## Exercise instructions
Write out the data below in full. Keep it exact.

··· Data block

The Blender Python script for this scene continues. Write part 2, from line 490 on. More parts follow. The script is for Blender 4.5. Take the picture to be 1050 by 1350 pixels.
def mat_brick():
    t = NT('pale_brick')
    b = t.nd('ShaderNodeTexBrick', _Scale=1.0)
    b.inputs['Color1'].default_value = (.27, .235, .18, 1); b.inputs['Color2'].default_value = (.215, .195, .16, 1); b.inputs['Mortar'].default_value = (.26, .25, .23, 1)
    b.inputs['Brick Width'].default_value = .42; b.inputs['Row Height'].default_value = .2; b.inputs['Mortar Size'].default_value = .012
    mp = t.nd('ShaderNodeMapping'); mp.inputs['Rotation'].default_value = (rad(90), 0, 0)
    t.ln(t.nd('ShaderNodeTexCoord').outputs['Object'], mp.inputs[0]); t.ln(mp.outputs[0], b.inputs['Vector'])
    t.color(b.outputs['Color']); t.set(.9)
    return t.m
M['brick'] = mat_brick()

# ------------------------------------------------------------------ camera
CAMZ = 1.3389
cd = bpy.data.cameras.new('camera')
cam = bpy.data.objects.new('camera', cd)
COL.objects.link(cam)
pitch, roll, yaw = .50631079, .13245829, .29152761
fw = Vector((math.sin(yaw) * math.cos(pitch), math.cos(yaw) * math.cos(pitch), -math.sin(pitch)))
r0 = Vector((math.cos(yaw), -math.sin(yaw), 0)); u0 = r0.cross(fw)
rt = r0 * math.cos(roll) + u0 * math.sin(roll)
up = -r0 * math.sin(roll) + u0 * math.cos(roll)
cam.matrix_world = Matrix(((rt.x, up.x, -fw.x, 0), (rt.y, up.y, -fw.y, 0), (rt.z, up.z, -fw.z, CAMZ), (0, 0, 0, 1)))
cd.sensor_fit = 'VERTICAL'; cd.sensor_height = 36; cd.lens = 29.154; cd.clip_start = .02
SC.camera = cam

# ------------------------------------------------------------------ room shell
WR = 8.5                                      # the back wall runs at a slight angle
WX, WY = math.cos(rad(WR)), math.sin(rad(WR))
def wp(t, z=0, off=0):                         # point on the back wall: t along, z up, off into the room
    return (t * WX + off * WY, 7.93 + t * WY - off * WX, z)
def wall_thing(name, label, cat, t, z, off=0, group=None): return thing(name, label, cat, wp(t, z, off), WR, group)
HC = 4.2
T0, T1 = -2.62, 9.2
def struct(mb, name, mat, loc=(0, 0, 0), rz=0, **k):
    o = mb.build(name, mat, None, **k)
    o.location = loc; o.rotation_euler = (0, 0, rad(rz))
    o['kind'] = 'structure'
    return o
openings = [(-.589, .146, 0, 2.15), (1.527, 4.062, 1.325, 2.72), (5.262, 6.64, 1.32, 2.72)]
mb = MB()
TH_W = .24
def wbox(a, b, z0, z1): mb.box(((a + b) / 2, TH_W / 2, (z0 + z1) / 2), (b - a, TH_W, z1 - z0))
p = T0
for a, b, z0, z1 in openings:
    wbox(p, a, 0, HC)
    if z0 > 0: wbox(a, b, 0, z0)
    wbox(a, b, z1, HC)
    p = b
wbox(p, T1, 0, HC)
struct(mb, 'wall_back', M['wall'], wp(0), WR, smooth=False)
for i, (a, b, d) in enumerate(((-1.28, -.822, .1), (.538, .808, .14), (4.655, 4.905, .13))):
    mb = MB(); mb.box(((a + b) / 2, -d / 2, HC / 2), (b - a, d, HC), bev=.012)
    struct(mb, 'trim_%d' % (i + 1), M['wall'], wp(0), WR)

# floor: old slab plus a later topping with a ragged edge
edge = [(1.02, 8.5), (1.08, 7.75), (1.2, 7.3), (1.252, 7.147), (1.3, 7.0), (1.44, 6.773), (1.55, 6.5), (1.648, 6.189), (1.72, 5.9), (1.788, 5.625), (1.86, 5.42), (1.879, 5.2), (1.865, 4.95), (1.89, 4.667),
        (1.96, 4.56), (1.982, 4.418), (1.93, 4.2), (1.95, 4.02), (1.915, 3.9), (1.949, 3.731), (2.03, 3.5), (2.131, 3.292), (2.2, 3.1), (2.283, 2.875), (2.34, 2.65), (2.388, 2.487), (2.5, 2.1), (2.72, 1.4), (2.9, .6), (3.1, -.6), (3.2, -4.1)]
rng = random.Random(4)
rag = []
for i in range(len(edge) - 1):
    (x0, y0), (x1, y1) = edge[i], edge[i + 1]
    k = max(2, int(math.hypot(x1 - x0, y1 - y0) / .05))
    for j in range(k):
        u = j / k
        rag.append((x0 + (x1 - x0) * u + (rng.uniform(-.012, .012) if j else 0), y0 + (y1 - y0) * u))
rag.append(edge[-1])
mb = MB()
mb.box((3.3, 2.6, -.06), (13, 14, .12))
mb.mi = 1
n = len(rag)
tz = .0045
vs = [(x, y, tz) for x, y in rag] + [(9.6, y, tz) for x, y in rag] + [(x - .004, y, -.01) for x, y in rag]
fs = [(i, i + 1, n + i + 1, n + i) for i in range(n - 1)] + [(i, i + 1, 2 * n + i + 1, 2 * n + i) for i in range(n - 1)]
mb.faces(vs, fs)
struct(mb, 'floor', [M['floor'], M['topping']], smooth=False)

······

## Solution
The Blender Python script for this scene continues. Write part 2, from line 490 on. More parts follow. The script is for Blender 4.5. Take the picture to be 1050 by 1350 pixels.
def mat_brick():
    t = NT('pale_brick')
    b = t.nd('ShaderNodeTexBrick', _Scale=1.0)
    b.inputs['Color1'].default_value = (.27, .235, .18, 1); b.inputs['Color2'].default_value = (.215, .195, .16, 1); b.inputs['Mortar'].default_value = (.26, .25, .23, 1)
    b.inputs['Brick Width'].default_value = .42; b.inputs['Row Height'].default_value = .2; b.inputs['Mortar Size'].default_value = .012
    mp = t.nd('ShaderNodeMapping'); mp.inputs['Rotation'].default_value = (rad(90), 0, 0)
    t.ln(t.nd('ShaderNodeTexCoord').outputs['Object'], mp.inputs[0]); t.ln(mp.outputs[0], b.inputs['Vector'])
    t.color(b.outputs['Color']); t.set(.9)
    return t.m
M['brick'] = mat_brick()

# ------------------------------------------------------------------ camera
CAMZ = 1.3389
cd = bpy.data.cameras.new('camera')
cam = bpy.data.objects.new('camera', cd)
COL.objects.link(cam)
pitch, roll, yaw = .50631079, .13245829, .29152761
fw = Vector((math.sin(yaw) * math.cos(pitch), math.cos(yaw) * math.cos(pitch), -math.sin(pitch)))
r0 = Vector((math.cos(yaw), -math.sin(yaw), 0)); u0 = r0.cross(fw)
rt = r0 * math.cos(roll) + u0 * math.sin(roll)
up = -r0 * math.sin(roll) + u0 * math.cos(roll)
cam.matrix_world = Matrix(((rt.x, up.x, -fw.x, 0), (rt.y, up.y, -fw.y, 0), (rt.z, up.z, -fw.z, CAMZ), (0, 0, 0, 1)))
cd.sensor_fit = 'VERTICAL'; cd.sensor_height = 36; cd.lens = 29.154; cd.clip_start = .02
SC.camera = cam

# ------------------------------------------------------------------ room shell
WR = 8.5                                      # the back wall runs at a slight angle
WX, WY = math.cos(rad(WR)), math.sin(rad(WR))
def wp(t, z=0, off=0):                         # point on the back wall: t along, z up, off into the room
    return (t * WX + off * WY, 7.93 + t * WY - off * WX, z)
def wall_thing(name, label, cat, t, z, off=0, group=None): return thing(name, label, cat, wp(t, z, off), WR, group)
HC = 4.2
T0, T1 = -2.62, 9.2
def struct(mb, name, mat, loc=(0, 0, 0), rz=0, **k):
    o = mb.build(name, mat, None, **k)
    o.location = loc; o.rotation_euler = (0, 0, rad(rz))
    o['kind'] = 'structure'
    return o
openings = [(-.589, .146, 0, 2.15), (1.527, 4.062, 1.325, 2.72), (5.262, 6.64, 1.32, 2.72)]
mb = MB()
TH_W = .24
def wbox(a, b, z0, z1): mb.box(((a + b) / 2, TH_W / 2, (z0 + z1) / 2), (b - a, TH_W, z1 - z0))
p = T0
for a, b, z0, z1 in openings:
    wbox(p, a, 0, HC)
    if z0 > 0: wbox(a, b, 0, z0)
    wbox(a, b, z1, HC)
    p = b
wbox(p, T1, 0, HC)
struct(mb, 'wall_back', M['wall'], wp(0), WR, smooth=False)
for i, (a, b, d) in enumerate(((-1.28, -.822, .1), (.538, .808, .14), (4.655, 4.905, .13))):
    mb = MB(); mb.box(((a + b) / 2, -d / 2, HC / 2), (b - a, d, HC), bev=.012)
    struct(mb, 'trim_%d' % (i + 1), M['wall'], wp(0), WR)

# floor: old slab plus a later topping with a ragged edge
edge = [(1.02, 8.5), (1.08, 7.75), (1.2, 7.3), (1.252, 7.147), (1.3, 7.0), (1.44, 6.773), (1.55, 6.5), (1.648, 6.189), (1.72, 5.9), (1.788, 5.625), (1.86, 5.42), (1.879, 5.2), (1.865, 4.95), (1.89, 4.667),
        (1.96, 4.56), (1.982, 4.418), (1.93, 4.2), (1.95, 4.02), (1.915, 3.9), (1.949, 3.731), (2.03, 3.5), (2.131, 3.292), (2.2, 3.1), (2.283, 2.875), (2.34, 2.65), (2.388, 2.487), (2.5, 2.1), (2.72, 1.4), (2.9, .6), (3.1, -.6), (3.2, -4.1)]
rng = random.Random(4)
rag = []
for i in range(len(edge) - 1):
    (x0, y0), (x1, y1) = edge[i], edge[i + 1]
    k = max(2, int(math.hypot(x1 - x0, y1 - y0) / .05))
    for j in range(k):
        u = j / k
        rag.append((x0 + (x1 - x0) * u + (rng.uniform(-.012, .012) if j else 0), y0 + (y1 - y0) * u))
rag.append(edge[-1])
mb = MB()
mb.box((3.3, 2.6, -.06), (13, 14, .12))
mb.mi = 1
n = len(rag)
tz = .0045
vs = [(x, y, tz) for x, y in rag] + [(9.6, y, tz) for x, y in rag] + [(x - .004, y, -.01) for x, y in rag]
fs = [(i, i + 1, n + i + 1, n + i) for i in range(n - 1)] + [(i, i + 1, 2 * n + i + 1, 2 * n + i) for i in range(n - 1)]
mb.faces(vs, fs)
struct(mb, 'floor', [M['floor'], M['topping']], smooth=False)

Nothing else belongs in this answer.